皆さん、国際関係、国際情勢に強い関心をもっているので、拙作「北京の檻」が話題になった。買って読んでくださっている人も多く、「面白かった」「一気に読めた」とのお褒めの言葉。作者冥利につきるというものである。

■次作に意を注がなければいけないのだが、このところ心労が多く、一日の予定が計画通りに進まない。大半の人がそれぞれの「心労」をかかえながら生きているのだろう。世の中ままならぬもの、であることは十分知っているつもりでも、いやはやということが多すぎる。

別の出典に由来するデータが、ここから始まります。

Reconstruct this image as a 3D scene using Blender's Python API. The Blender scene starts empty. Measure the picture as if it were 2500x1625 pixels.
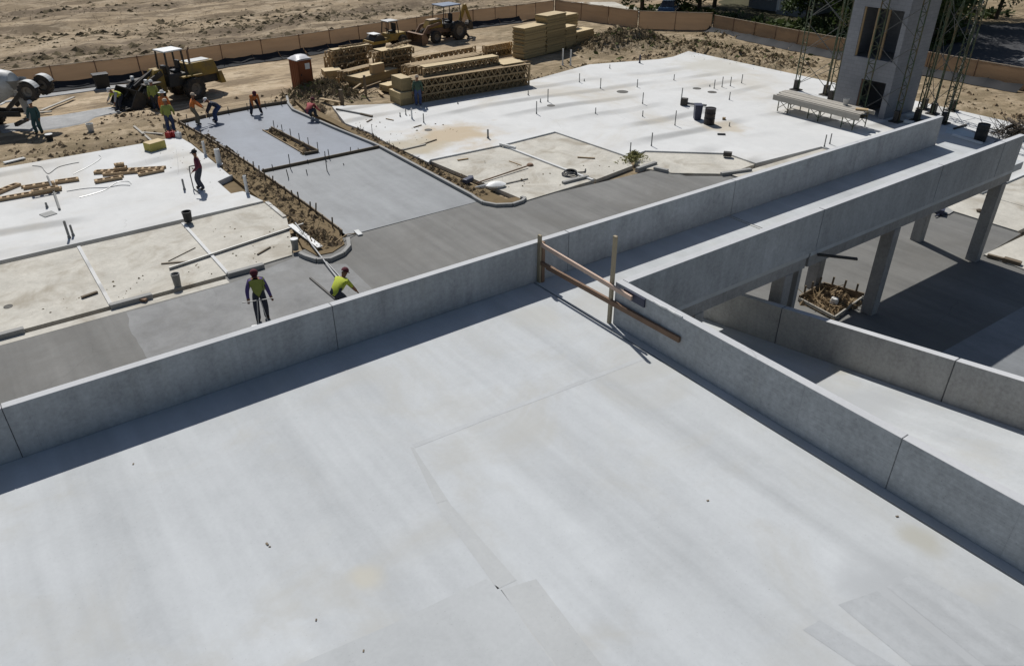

■過日、1000円で購入したDVDの映画「羅生門」を見た。黒沢明監督作品でベネチア映画祭で受賞した名作である。以前に見ていたが、あらためて見ると忘れていることも多く、京マチ子の演技力はこんなにも素晴らしかったかと感嘆した。
 千秋実の坊主役もいい。三船敏郎、志村喬、森雅之など、みんな個性的で堪能した。この映画の特性は、構成の巧みさにある。

■同じ事件や同じ人についても、見る人によって評価が天と地ほども違ってしまうことは現実生活でしばしば経験することである。入ってくる情報と受け取る人の「過去の生活体験」とが掛け合わさって「その人なりの評価」が出てくる。物事の評価というのは、むずかしいものである。記憶というのも、時間によって変形するし、そもそも記憶に定着する段階で無意識のうちにも取捨選択をしている。人はどうしても「見たい」ものを見て「見たくない」ものは見ない。見たくないものは「見えない」のである。